Het kabinet heeft aangekondigd de oldtimerregeling per 2028 te versoberen naar auto’s die voor 1988 zijn gebouwd. Er wordt in de versobering van het kabinet echter geen onderscheid gemaakt naar wat mobiel erfgoed is en wat niet. Hierdoor blijft het een generieke vrijstelling voor alle motorrijtuigen van voor 1988. Daarnaast is deze maatregel onderdeel van de taakstelling belastingconstructies en fiscale regelingen. De volledige afschaffing van deze ondoelmatige regeling kan er toe leiden dat de inkomstenbelasting voor box 1 belastingplichten minder hoeft te stijgen. Indiener beoogt met dit amendement ervoor te zorgen dat het fiscaal voordeel van enkelen niet wordt afgewenteld op de gehele samenleving.
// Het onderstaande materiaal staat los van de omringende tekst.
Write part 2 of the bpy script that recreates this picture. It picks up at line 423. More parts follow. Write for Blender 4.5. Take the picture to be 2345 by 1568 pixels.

De kosten van de oldtimerregeling en de overgangsregeling zijn in de miljoenennota geschat op € 117 miljoen in 2024. Het vervallen van de vrijstelling van motorrijtuigenbelasting voor oldtimers per 1 januari 2026 en het vervallen van de overgangsregeling voor oudere motorrijtuigen per 1 januari 2026 realiseert naar verwachting een budgettaire opbrengst van € 67 miljoen in 2026. Door het aflopen van de huidige overgangsregeling is de opbrengst in de opvolgende jaren € 66 miljoen in 2027 en structureel € 64 miljoen vanaf 2028. Door het vervallen van de vrijstelling en de overgangsregeling zal motorrijtuigenbelasting betaald moeten worden voor voertuigen die in het algemeen weinig gebruikt worden. De verwachting is daarom dat veel motorrijtuigen voor een deel van het jaar geschorst gaan worden of dat ze worden geëxporteerd of gesloopt. Dit gedragseffect wordt ingeschat op 50% en de opbrengst is in prijspeil 2026.

De opbrengsten wil indiener gebruiken om aan de taakstelling fiscale regelingen en belastingconstructies te voldoen. Hiermee wil indiener ervoor zorgen dat de inkomstenbelasting voor box 1 belastingplichtigen niet stijgt.